# PROMPT:
Leave out the pictures, and write out exactly the lines from the beginning of the material to the line holding "co.location = (0, 0, EYE);", that line included, and nothing else.
···
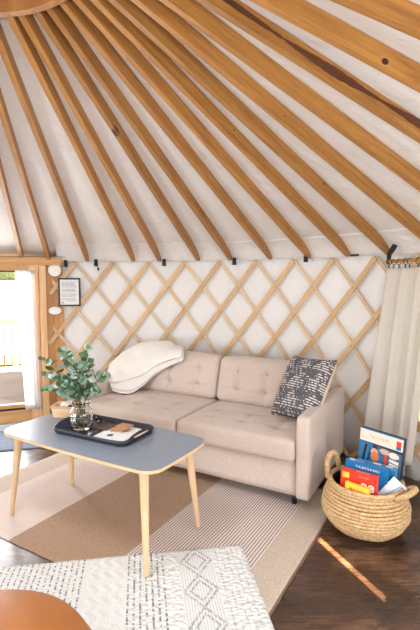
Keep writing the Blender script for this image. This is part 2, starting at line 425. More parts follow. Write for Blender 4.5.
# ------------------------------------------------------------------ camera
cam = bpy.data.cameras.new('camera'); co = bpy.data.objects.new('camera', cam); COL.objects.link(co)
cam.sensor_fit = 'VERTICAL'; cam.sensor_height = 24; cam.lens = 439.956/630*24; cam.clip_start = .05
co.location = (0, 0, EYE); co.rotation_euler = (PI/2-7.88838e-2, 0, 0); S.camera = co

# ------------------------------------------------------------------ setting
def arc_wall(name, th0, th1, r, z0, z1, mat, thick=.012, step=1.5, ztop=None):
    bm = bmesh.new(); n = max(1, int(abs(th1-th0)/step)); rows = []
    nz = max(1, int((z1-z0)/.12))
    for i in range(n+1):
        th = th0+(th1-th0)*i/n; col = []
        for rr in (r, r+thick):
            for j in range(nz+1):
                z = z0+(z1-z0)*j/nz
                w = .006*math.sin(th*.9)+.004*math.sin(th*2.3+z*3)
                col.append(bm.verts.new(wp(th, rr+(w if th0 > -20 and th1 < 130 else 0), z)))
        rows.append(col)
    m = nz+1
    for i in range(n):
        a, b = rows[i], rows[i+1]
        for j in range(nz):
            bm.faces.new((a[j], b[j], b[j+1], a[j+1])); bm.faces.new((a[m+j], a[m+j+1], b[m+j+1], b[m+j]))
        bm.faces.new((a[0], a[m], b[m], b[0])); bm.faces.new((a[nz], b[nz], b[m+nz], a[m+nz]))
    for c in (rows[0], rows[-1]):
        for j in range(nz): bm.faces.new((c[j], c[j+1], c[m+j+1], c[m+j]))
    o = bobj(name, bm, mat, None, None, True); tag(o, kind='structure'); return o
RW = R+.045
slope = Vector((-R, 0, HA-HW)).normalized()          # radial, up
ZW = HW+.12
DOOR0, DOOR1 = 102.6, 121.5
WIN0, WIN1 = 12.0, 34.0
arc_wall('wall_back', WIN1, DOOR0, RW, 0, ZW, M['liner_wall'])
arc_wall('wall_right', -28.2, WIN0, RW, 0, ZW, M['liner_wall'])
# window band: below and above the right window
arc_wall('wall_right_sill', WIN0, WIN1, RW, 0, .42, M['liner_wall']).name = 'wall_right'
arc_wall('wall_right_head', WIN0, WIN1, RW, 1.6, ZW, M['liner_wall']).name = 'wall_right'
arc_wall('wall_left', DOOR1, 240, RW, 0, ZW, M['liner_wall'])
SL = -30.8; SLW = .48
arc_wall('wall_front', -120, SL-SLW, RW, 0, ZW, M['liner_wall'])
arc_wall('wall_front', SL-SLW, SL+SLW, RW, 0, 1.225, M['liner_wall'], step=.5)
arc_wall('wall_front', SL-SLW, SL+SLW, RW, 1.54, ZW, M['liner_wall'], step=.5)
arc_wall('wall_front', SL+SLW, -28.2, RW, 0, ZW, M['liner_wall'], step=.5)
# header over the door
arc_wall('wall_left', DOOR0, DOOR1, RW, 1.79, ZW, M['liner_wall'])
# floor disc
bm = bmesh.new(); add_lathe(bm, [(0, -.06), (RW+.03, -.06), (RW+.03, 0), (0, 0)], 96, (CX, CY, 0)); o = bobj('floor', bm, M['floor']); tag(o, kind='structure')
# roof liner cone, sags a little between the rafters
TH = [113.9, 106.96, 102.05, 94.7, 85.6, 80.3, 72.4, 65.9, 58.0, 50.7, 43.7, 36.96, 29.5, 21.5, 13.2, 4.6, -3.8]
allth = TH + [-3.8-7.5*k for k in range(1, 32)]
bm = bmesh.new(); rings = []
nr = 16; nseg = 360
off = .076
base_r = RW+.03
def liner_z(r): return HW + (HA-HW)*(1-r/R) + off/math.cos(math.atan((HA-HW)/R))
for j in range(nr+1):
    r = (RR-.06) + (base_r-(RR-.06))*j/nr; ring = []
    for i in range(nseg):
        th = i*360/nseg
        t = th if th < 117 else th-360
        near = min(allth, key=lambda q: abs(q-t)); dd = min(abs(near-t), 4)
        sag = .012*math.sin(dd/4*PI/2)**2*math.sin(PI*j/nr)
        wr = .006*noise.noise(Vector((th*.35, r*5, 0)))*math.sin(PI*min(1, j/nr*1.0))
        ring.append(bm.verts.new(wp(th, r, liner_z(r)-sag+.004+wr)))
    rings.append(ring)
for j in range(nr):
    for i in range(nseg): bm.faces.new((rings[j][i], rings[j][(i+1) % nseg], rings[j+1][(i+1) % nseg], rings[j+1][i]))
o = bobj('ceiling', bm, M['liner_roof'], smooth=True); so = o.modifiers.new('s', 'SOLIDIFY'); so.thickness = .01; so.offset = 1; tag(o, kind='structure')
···
# EXERCISE RESULT:
Keep writing the Blender script for this image. This is part 2, starting at line 425. More parts follow. Write for Blender 4.5.
# ------------------------------------------------------------------ camera
cam = bpy.data.cameras.new('camera'); co = bpy.data.objects.new('camera', cam); COL.objects.link(co)
cam.sensor_fit = 'VERTICAL'; cam.sensor_height = 24; cam.lens = 439.956/630*24; cam.clip_start = .05
co.location = (0, 0, EYE); co.rotation_euler = (PI/2-7.88838e-2, 0, 0); S.camera = co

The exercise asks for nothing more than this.